De esta manera, se ha logrado que las personas amen a su nación. Se ha creado un sentimiento, se ha creado el nacionalismo. Incluso, se dice que hay gente dispuesta a derramar la sangre por su nación, pero mayoritariamente la de otros. Y es que el nacionalismo, como cualquier identidad colectiva, es per se excluyente, y siempre encontrará un “otro” sobre el que volcar sus frustraciones (esto, con casi toda seguridad, nos resultará familiar). Es ahora cuando me permito responder a la pregunta que formulaba al principio: la nación para las élites tiene un carácter instrumental, es decir es un medio para conseguir, mantener o aumentar el poder, siendo éste el propio fin.

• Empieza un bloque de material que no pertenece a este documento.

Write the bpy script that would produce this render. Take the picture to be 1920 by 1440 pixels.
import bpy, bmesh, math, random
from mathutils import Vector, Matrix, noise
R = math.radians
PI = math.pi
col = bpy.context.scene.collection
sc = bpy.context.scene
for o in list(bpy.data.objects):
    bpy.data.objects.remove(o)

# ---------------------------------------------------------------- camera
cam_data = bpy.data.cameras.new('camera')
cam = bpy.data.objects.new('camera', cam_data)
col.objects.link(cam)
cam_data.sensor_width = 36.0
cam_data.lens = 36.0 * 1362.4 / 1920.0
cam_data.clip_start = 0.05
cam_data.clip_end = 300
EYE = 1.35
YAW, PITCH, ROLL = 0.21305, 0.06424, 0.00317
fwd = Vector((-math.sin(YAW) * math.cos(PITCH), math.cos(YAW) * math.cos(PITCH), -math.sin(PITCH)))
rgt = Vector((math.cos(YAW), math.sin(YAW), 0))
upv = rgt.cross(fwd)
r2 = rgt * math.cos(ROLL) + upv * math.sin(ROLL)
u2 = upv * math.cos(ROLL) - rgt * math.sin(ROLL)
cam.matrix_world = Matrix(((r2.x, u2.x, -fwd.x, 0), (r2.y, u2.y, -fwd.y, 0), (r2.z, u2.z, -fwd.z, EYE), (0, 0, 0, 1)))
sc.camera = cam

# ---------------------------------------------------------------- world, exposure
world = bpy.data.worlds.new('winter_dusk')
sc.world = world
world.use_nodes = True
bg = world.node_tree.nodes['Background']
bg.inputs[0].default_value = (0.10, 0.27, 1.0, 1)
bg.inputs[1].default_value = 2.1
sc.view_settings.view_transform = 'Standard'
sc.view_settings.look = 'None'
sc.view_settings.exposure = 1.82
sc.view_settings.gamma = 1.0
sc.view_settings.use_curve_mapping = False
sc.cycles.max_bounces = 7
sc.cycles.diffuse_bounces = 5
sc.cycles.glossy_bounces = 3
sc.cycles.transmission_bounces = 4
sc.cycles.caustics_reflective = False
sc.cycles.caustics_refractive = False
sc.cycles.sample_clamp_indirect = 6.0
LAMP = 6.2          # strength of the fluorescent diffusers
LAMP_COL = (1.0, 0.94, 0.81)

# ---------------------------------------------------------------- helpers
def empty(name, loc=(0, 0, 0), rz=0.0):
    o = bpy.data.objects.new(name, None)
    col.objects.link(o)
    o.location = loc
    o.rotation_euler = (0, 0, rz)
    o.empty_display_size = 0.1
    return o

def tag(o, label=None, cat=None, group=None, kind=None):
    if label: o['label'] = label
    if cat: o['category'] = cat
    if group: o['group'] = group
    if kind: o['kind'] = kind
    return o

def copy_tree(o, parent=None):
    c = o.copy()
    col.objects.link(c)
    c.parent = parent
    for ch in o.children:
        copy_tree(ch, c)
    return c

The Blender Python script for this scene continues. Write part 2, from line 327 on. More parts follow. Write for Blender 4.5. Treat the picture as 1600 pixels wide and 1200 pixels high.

Rajoy puede considerarse un patriota, pero entre bastidores reconoció que le suponía un “coñazo” asistir al desfile (sin duda prefiere el poder a su españolismo). En Cataluña también hay quienes están interesados en fomentar su propio nacionalismo, que no olvidemos es un sentimiento y puede apelarse a él. El nacionalismo catalán es beneficioso para las élites territoriales de esa región, quienes sí sacarían provecho de él. Mientras, en España, y en cualquier otra nación con Estado, el nacionalismo es un instrumento de unidad que facilita la labor de gobierno. Se puede entender también como una especie de legitimidad; antes venía de Dios, luego de la nación, y ahora se habla de soberanía popular, ¿pero cuál es la diferencia material con la soberanía nacional? El concepto de representación política actual es muy parecido. ¡Menudo lío le han hecho a Rousseau y a su voluntad general! Finalmente, después de todo este maremagno, aún hay nacionalistas que arguyen que la nación ha existido siempre y que solo aguardaba a que alguien la despertara. Quizá deberían haberle dejado dormir.